I recently had the pleasure of attending the Gracie Adventure Camp in Miami Florida. Me and my wife both train and we like doing events like these for vacations. It was a fun trip, took us out of the cold Pittsburgh November, and our coach Warren Stout was attending as well.
During the camp I had the pleasure of rolling and training with Roger Gracie. While it’s well known Roger’s style is perfect fundamentals, and I’ve studied his videos and read his words countless times there is a gulf between knowing what he does and experiencing it. Have you ever seen those videos of two perfectly machined pieces of a figure that slide together seamlessly? The fit so perfect that you can’t tell its separate pieces anymore? Yeah, that. That’s what it felt like. Like I’m over here trying to force two rough cut boards together and everything he’s doing is just smoothly dropping in place.
So, I’ve got this new thing I’m working on. It’s crazy. Just so crazy it just might work! I hear they call it …… Posture…. and……. Details.
Seriously, I love me some overly complex guards, leg entanglements, trickery and traps and all that stuff is just plain fun for me. But, and hear me out here, there’s something exquisite about something perfectly executed and straightforward. He got me with a arm bar from closed guard, that’s not shocking, I asked to start in his closed guard knowing this would happen cause I needed to feel it. I know this series, I TEACH this series! But the details where perfect, and I mean perfect. The timing was perfect. It was a matter of small movements, grips made just right, off centered by inches and just enough force to lower my head imperceptible visually but felt like the gravity just changed on me. I 100% knew what was coming before and during and had no ability to even forestall the inevitable.

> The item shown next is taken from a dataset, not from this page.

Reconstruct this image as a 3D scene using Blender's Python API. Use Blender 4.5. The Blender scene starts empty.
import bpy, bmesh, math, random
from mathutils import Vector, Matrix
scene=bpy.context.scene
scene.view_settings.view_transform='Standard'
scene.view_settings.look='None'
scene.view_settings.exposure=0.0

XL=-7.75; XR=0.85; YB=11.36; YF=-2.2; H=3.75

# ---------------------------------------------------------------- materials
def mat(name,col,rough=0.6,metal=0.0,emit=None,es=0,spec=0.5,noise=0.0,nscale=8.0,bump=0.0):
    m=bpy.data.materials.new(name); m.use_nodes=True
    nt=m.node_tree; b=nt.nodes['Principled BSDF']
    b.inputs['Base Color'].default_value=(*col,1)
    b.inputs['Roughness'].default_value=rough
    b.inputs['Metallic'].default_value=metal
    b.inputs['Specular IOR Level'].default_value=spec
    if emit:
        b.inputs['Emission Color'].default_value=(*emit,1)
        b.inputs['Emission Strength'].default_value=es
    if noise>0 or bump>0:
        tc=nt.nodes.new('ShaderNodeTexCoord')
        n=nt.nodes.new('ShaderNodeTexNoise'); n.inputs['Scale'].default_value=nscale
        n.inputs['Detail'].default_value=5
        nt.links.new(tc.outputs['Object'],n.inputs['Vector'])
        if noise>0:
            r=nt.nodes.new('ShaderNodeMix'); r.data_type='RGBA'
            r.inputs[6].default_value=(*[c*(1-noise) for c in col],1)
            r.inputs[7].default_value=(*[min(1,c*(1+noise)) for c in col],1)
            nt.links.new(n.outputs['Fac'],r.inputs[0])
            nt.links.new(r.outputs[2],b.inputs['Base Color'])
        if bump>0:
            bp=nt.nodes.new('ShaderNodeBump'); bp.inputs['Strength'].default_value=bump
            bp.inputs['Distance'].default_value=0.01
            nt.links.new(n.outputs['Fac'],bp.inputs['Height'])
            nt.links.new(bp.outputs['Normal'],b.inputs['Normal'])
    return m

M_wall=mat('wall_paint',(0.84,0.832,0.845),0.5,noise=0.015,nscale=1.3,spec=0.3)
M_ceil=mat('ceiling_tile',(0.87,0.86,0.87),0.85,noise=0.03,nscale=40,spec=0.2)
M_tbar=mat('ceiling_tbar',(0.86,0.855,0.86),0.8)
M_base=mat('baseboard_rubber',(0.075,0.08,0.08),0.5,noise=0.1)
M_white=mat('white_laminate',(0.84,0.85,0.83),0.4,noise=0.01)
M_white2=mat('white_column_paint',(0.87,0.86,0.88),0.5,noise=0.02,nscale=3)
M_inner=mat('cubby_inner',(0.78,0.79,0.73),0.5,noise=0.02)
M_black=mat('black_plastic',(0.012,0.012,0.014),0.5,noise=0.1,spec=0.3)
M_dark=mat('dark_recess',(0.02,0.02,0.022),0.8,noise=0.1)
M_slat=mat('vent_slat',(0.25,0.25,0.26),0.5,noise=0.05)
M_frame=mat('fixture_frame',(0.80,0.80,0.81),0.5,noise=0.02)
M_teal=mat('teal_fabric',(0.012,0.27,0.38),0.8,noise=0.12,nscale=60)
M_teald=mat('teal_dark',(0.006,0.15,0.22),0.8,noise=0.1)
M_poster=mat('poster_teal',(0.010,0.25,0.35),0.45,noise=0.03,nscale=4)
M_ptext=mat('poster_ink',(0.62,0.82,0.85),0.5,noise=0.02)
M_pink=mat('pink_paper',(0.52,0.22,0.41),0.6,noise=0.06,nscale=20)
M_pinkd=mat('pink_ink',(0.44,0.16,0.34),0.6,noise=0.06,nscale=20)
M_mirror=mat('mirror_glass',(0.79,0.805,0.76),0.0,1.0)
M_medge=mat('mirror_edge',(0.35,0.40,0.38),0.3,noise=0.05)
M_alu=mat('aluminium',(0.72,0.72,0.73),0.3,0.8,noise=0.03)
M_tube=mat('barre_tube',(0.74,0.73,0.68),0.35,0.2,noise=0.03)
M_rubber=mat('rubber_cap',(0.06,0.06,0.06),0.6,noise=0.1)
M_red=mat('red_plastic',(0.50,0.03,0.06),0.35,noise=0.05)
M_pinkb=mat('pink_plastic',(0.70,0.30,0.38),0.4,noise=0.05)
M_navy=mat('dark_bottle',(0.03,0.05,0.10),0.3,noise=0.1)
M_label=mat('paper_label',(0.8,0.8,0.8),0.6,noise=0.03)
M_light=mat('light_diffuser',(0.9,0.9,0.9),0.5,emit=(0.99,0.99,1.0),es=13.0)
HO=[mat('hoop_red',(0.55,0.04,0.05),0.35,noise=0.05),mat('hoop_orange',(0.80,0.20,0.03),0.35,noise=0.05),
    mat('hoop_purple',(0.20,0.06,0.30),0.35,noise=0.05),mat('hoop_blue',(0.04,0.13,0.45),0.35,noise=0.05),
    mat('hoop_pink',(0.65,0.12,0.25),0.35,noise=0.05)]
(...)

Coming back and working on being cognizant of the small details in my angle, of the precise grade of my posture. Feeling the little details and revisiting the techniques that where all I knew as a white belt with a new eye has been deeply fulfilling. It’s great to come back again years later to things you thought you knew but now with enough experience to see them with fresh eyes.
I am reminded that Fundamental does not mean Basic. They are not simply simple items you pass over on your way to the good stuff. They are the stuff that is most central, most core, they are what we build the facade on. An inch wide, but a mile deep.
After our round as we discussed posture and standing up in guard Roger asked me about my hand positions. I had tried armpit grips, I tried lapel grips, belt grips, sleeve and hip, everything I could think of but every time my muscles started to respond to the command to stand I found my posture suddenly broken and me falling forward into the next sweep or submission. I told him I was just trying everything I knew, I wanted to see what he would do (the same stuff over and over) but i was also searching for something that would work to get me to my feet. Roger said to me “Instead of trying all these different things, why don’t you just do one thing. But do it right.”